— Start —

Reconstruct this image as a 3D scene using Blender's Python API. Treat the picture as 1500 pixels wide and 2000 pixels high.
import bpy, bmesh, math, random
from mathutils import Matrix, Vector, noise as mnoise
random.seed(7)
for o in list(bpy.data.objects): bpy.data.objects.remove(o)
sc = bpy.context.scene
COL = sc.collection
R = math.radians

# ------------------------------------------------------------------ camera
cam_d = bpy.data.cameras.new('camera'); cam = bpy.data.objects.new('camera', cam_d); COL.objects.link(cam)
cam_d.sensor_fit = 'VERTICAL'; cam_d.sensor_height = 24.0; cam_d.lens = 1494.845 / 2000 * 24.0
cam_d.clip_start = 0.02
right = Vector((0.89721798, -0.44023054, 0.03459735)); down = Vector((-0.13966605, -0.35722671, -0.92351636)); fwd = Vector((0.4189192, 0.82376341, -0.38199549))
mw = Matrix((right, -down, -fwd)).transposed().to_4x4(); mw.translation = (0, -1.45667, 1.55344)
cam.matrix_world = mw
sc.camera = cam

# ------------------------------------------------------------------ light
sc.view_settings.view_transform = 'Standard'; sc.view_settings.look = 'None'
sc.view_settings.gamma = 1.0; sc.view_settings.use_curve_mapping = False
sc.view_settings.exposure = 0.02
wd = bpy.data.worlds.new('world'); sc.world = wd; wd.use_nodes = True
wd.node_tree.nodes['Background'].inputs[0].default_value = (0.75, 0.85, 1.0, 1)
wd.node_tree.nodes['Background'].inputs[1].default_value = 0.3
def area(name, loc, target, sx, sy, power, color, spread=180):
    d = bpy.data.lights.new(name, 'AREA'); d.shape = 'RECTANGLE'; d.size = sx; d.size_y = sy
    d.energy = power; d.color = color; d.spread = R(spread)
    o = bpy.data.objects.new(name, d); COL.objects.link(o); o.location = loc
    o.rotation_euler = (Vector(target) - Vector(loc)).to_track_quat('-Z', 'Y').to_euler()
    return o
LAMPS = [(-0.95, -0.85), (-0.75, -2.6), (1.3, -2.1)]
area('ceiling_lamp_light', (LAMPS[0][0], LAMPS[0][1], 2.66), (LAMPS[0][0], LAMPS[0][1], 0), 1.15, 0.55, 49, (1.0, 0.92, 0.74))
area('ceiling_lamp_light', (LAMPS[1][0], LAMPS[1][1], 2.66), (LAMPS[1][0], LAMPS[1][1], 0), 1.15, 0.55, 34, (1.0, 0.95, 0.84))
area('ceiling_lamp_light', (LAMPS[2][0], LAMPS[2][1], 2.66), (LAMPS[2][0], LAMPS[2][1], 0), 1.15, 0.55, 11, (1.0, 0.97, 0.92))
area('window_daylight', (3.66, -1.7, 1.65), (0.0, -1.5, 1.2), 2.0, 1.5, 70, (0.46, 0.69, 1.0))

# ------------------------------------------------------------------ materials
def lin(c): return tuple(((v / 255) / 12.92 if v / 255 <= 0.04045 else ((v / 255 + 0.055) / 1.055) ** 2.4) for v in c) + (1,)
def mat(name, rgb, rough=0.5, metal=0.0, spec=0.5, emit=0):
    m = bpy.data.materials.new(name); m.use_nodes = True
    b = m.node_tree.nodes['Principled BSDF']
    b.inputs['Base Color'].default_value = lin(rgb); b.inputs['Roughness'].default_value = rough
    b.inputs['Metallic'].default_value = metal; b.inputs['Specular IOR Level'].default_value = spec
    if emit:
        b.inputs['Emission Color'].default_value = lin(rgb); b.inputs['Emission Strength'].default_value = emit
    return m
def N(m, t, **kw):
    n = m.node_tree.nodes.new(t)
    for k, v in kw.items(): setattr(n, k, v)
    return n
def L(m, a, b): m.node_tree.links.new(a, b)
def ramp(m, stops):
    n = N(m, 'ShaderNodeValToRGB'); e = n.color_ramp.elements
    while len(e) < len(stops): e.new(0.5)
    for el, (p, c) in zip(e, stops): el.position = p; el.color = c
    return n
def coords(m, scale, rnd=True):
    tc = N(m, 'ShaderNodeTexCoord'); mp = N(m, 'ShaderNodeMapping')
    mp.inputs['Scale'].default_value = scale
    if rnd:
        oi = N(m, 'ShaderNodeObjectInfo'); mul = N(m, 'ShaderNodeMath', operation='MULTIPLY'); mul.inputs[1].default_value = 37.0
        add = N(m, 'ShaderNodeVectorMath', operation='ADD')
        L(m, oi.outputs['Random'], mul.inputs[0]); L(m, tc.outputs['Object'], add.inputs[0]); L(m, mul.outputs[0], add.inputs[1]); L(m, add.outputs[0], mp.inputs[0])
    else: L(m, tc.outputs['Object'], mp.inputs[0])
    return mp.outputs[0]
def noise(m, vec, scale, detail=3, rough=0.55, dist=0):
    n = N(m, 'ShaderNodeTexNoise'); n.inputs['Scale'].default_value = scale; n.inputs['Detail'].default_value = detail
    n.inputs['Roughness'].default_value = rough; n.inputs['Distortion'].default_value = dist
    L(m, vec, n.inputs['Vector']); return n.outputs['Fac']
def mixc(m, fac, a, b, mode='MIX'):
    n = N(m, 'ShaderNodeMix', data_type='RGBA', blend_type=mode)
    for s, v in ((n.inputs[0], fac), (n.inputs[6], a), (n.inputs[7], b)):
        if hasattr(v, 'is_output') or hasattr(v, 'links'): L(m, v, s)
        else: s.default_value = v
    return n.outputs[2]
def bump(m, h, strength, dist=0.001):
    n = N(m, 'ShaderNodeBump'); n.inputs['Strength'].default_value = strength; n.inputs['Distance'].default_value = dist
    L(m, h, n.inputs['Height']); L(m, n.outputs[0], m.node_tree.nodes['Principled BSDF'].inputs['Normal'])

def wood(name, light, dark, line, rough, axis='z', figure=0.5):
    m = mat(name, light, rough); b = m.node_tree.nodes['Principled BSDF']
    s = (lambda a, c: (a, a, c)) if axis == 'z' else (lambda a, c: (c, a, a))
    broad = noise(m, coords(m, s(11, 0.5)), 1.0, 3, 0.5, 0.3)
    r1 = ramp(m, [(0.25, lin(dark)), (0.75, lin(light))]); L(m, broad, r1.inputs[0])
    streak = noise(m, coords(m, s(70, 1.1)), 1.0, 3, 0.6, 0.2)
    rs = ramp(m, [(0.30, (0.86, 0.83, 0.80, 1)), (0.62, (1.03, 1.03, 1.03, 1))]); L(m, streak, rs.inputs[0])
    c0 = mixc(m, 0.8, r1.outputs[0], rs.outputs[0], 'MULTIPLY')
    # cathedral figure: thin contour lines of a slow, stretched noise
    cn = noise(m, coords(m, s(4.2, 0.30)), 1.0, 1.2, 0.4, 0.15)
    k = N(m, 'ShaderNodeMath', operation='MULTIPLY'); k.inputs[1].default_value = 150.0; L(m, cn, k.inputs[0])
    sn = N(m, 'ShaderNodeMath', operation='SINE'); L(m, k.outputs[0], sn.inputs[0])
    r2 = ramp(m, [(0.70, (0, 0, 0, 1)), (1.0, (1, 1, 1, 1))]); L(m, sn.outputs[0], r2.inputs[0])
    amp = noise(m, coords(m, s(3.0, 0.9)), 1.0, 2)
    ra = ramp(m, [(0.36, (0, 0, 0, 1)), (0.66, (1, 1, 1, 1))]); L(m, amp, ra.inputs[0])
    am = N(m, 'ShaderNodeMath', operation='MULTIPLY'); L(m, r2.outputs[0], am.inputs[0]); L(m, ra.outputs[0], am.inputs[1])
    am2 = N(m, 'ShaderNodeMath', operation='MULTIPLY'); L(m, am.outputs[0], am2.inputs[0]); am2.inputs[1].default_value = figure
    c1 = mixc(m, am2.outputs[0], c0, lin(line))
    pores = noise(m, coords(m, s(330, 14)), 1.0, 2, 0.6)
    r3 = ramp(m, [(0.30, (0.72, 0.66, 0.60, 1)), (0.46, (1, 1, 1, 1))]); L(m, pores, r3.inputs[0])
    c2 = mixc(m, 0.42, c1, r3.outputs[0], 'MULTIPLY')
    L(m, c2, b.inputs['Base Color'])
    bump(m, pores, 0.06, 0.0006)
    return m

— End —

§ **Instructions to follow**
Copy the lines from the start of the data verbatim, stopping after the line containing "sc.camera = cam".

§ **Written answer**
Reconstruct this image as a 3D scene using Blender's Python API. Treat the picture as 1500 pixels wide and 2000 pixels high.
import bpy, bmesh, math, random
from mathutils import Matrix, Vector, noise as mnoise
random.seed(7)
for o in list(bpy.data.objects): bpy.data.objects.remove(o)
sc = bpy.context.scene
COL = sc.collection
R = math.radians

# ------------------------------------------------------------------ camera
cam_d = bpy.data.cameras.new('camera'); cam = bpy.data.objects.new('camera', cam_d); COL.objects.link(cam)
cam_d.sensor_fit = 'VERTICAL'; cam_d.sensor_height = 24.0; cam_d.lens = 1494.845 / 2000 * 24.0
cam_d.clip_start = 0.02
right = Vector((0.89721798, -0.44023054, 0.03459735)); down = Vector((-0.13966605, -0.35722671, -0.92351636)); fwd = Vector((0.4189192, 0.82376341, -0.38199549))
mw = Matrix((right, -down, -fwd)).transposed().to_4x4(); mw.translation = (0, -1.45667, 1.55344)
cam.matrix_world = mw
sc.camera = cam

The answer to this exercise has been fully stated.